Madame rêve
Mme S est une magicienne plasticienne dont le bord des rêves s’étire comme la pieuvre. Elle nous entraîne sur des supports dentelés, à travers des ombres révélées aux murs, en récoltant le mystère féminin au petit matin.
Le superbe travail de Mme S sort des gangues d’un étrange sommeil, puisque l’auteur nous fait partager ce qui l’a saisie au cours de ses « invasions nocturnes » et couche sur papier de nouveaux draps.
Pascaline Zicavo de la Galerie Invisible a, d’un battement de cils, donné son accord pour un accrochage très réussi. Installation tentaculaire, kakemonos et autres séries aquatiques attendent d’être apprivoisés.

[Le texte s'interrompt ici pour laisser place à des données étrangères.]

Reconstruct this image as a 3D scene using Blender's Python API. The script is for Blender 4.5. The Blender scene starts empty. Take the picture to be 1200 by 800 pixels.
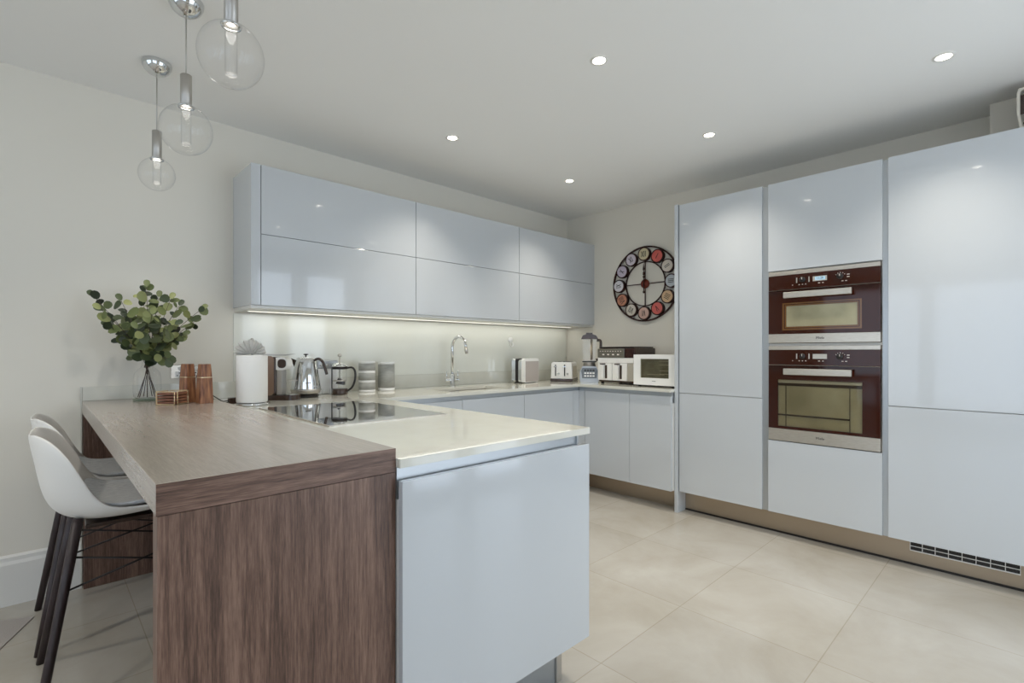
import bpy, bmesh, math, random
from mathutils import Vector, Matrix
C = bpy.context.scene.collection
PI = math.pi
SC = bpy.context.scene

# ------------------------------------------------------------------ camera
H = 1.181
cam = bpy.data.cameras.new('camera'); camo = bpy.data.objects.new('camera', cam); C.objects.link(camo)
camo.location = (0, 0, H); camo.rotation_euler = (PI/2, 0, math.radians(46.373-90))
cam.sensor_width = 36; cam.lens = 582.88/1200*36; cam.shift_y = 11.74/1200; cam.clip_start = .05
SC.camera = camo

# ------------------------------------------------------------------ world, exposure, daylight
W = bpy.data.worlds.new('world'); SC.world = W; W.use_nodes = True
W.node_tree.nodes['Background'].inputs[0].default_value = (.70, .83, 1, 1)
W.node_tree.nodes['Background'].inputs[1].default_value = 2.0
SC.view_settings.view_transform = 'Standard'; SC.view_settings.look = 'None'
SC.view_settings.gamma = 1; SC.view_settings.use_curve_mapping = False
SC.view_settings.exposure = 0.02

def area(name, loc, target, sx, sy, power, col):
    l = bpy.data.lights.new(name, 'AREA'); l.shape = 'RECTANGLE'; l.size = sx; l.size_y = sy
    l.energy = power; l.color = col
    o = bpy.data.objects.new(name, l); C.objects.link(o); o.location = loc
    o.rotation_euler = (Vector(target)-Vector(loc)).to_track_quat('-Z', 'Z').to_euler()
    return o
DAY = (.86, .93, 1.0)
# daylight behind the camera; left-hand lamps are added fill, each outside its opening
area('daylight_front', (2.15, -1.22, 1.2), (2.15, 5, 1.2), 2.5, 2.2, 27, DAY)
area('added_fill_front_left', (-1.6, -1.22, 1.25), (-1.6, 5, 1.25), 2.6, 2.1, 5, DAY)
area('added_fill_left', (-3.75, 1.2, 1.25), (5, 1.2, 1.25), 2.8, 2.1, 5, (.92, .95, 1.0))
SPOT_W = 48.0
PEND_W = 10.0  # pendant light, added to brighten bar top and stools
STRIP_W = 1.5

# ------------------------------------------------------------------ materials
def lin(h):
    h = h.lstrip('#'); r = []
    for i in (0, 2, 4):
        c = int(h[i:i+2], 16)/255
        r.append(c/12.92 if c <= .04045 else ((c+.055)/1.055)**2.4)
    return (r[0], r[1], r[2], 1)
MATS = {}
def mat(name, col, rough=.5, metal=0, coat=0, emis=None, es=0, trans=0, ior=1.5, spec=.5, coat_ior=1.5):
    m = bpy.data.materials.new(name); m.use_nodes = True; b = m.node_tree.nodes['Principled BSDF']
    b.inputs['Base Color'].default_value = lin(col); b.inputs['Roughness'].default_value = rough
    b.inputs['Metallic'].default_value = metal; b.inputs['Coat Weight'].default_value = coat
    b.inputs['Coat Roughness'].default_value = .03; b.inputs['Coat IOR'].default_value = coat_ior
    b.inputs['IOR'].default_value = ior; b.inputs['Specular IOR Level'].default_value = spec
    b.inputs['Transmission Weight'].default_value = trans
    if emis: b.inputs['Emission Color'].default_value = lin(emis); b.inputs['Emission Strength'].default_value = es
    MATS[name] = m; return m
def nodes(m): return m.node_tree.nodes, m.node_tree.links, m.node_tree.nodes['Principled BSDF']
def bump_noise(m, scale=60, strength=.05, dist=.002):
    N, L, b = nodes(m); t = N.new('ShaderNodeTexCoord'); n = N.new('ShaderNodeTexNoise'); n.inputs['Scale'].default_value = scale
    n.inputs['Detail'].default_value = 4
    u = N.new('ShaderNodeBump'); u.inputs['Strength'].default_value = strength; u.inputs['Distance'].default_value = dist
    L.new(t.outputs['Object'], n.inputs['Vector']); L.new(n.outputs['Fac'], u.inputs['Height']); L.new(u.outputs['Normal'], b.inputs['Normal'])
def vary(m, c1, c2, scale=5, stretch=(1, 1, 1), detail=4, lo=.3, hi=.7):
    N, L, b = nodes(m); t = N.new('ShaderNodeTexCoord'); mp = N.new('ShaderNodeMapping'); mp.inputs['Scale'].default_value = stretch
    n = N.new('ShaderNodeTexNoise'); n.inputs['Scale'].default_value = scale; n.inputs['Detail'].default_value = detail
    r = N.new('ShaderNodeValToRGB'); r.color_ramp.elements[0].color = lin(c1); r.color_ramp.elements[1].color = lin(c2)
    r.color_ramp.elements[0].position = lo; r.color_ramp.elements[1].position = hi
    L.new(t.outputs['Object'], mp.inputs[0]); L.new(mp.outputs[0], n.inputs['Vector']); L.new(n.outputs['Fac'], r.inputs[0])
    L.new(r.outputs[0], b.inputs['Base Color'])

WALLM = mat('wall_paint', '#E4DFD3', .85); bump_noise(WALLM, 180, .04)
CEILM = mat('ceiling_paint', '#F0EFEB', .9); bump_noise(CEILM, 160, .03)
TRIMM = mat('trim_paint', '#E4E2DC', .45)
GLOSS = mat('white_gloss_lacquer', '#C6CACD', .12, coat=.6); bump_noise(GLOSS, 3, .01, .001)
CARC = mat('white_cabinet_board', '#DAD9D4', .35); bump_noise(CARC, 30, .01, .001)
QUARTZ = mat('cream_quartz', '#E9E7DC', .09, coat=.3)
vary(QUARTZ, '#DAD8CC', '#DEDCD1', 14)
ALU = mat('brushed_aluminium', '#B9BDC0', .33, metal=.85); bump_noise(ALU, 90, .03, .0005)
PLINTH = mat('bronze_steel_plinth', '#B0A08C', .35, metal=.7); bump_noise(PLINTH, 60, .03, .0005)
PLINTHG = mat('steel_plinth', '#A7ACB0', .3, metal=.75); bump_noise(PLINTHG, 60, .03, .0005)
CHROME = mat('chrome', '#DADCDD', .07, metal=1); bump_noise(CHROME, 5, .005, .0005)
SATIN = mat('satin_nickel', '#BDB9B3', .42, metal=.9); bump_noise(SATIN, 40, .01, .0005)
STEEL = mat('stainless_steel', '#C9C2B6', .28, metal=.8)
vary(STEEL, '#C0B8AB', '#D0CABF', 30, (1, 1, 12))
DARKM = mat('dark_plastic', '#1F1A18', .35); bump_noise(DARKM, 60, .02, .0005)
BROWNM = mat('dark_brown_plastic', '#3A2A22', .25, coat=.3); bump_noise(BROWNM, 60, .02, .0005)
BLACKW = mat('dark_stained_leg_wood', '#2A1F1D', .42)
vary(BLACKW, '#241917', '#35282A', 20, (6, 6, 1))
WIREM = mat('dark_wire', '#2A2524', .35, metal=.6); bump_noise(WIREM, 60, .02, .0005)
SHELL = mat('white_moulded_plastic', '#E8E5DF', .35); bump_noise(SHELL, 200, .02, .0005)
FABRIC = mat('grey_woven_fabric', '#D5D7D9', .95)
vary(FABRIC, '#C4C7CA', '#DFE1E2', 60, (1, 6, 1), lo=.35, hi=.65)
WHITEP = mat('white_plastic', '#EEEDE9', .3); bump_noise(WHITEP, 60, .01, .0005)
PAPER = mat('white_paper', '#EFEDE8', .9); bump_noise(PAPER, 150, .3, .002)
GREYC = mat('grey_stoneware', '#A2A29C', .4)
vary(GREYC, '#989892', '#A8A8A2', 20, (1, 1, 4))
OVGL = mat('brown_black_oven_glass', '#35150A', .06, spec=.35); bump_noise(OVGL, 2, .004, .0005)
OVIN = mat('oven_cavity_enamel', '#8E8668', .25, metal=.3)
vary(OVIN, '#989070', '#B2AB8A', 5)
OVIN2 = mat('cavity_painted_reflection', '#B5AC94', .3, metal=.2)
vary(OVIN2, '#A0977C', '#C9C2AC', 4)  # room reflection in the oven window put into a paler cavity colour
AMBER = mat('amber_window_border', '#6A4416', .2, coat=.5); bump_noise(AMBER, 20, .01, .0005)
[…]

Sandrine (ainsi se prénomme la porteuse d’ondines) dispose de plus d’une cordée de jumelles dans son sac. Son ressac éteint et berce doucement le foyer d’une œuvre à la fois incandescente et bienveillante. Il s’agit d’une démarche à regarder (en étant émerveillé par sa qualité graphique), mais aussi à entendre, sans risque d’être berné par le chant des sirènes. Parfois archivées à la manière des entomologistes, les réalisations restent inclassables. On y plonge en observant, comme une cartographie, les morsures que la flamme et le geste ont permis de composer ; le voyage s’avère sans doute nostalgique, peut-être érotique, surtout initiatique. Car les gardiennes des secrets nous parlent alors que les bouches restent closes. Leurs anatomies délicates à l’encre et crayon se libèrent des traits de contours, les pommettes et les pieds jolis rosissent pendant que les paupières se hachurent d’ébats. Ces filles alanguies savent se lover et se larver sans se consumer ni étouffer. Elles sont sœurs des fées qu’illustrait Arthur Rackham. Chacun(e) d’entre nous aura envie de les rejoindre.
Marika Nanquette
Mme S. : jusqu’au 27/11 à la Galerie Invisible (2 rue du petit puits, 2e).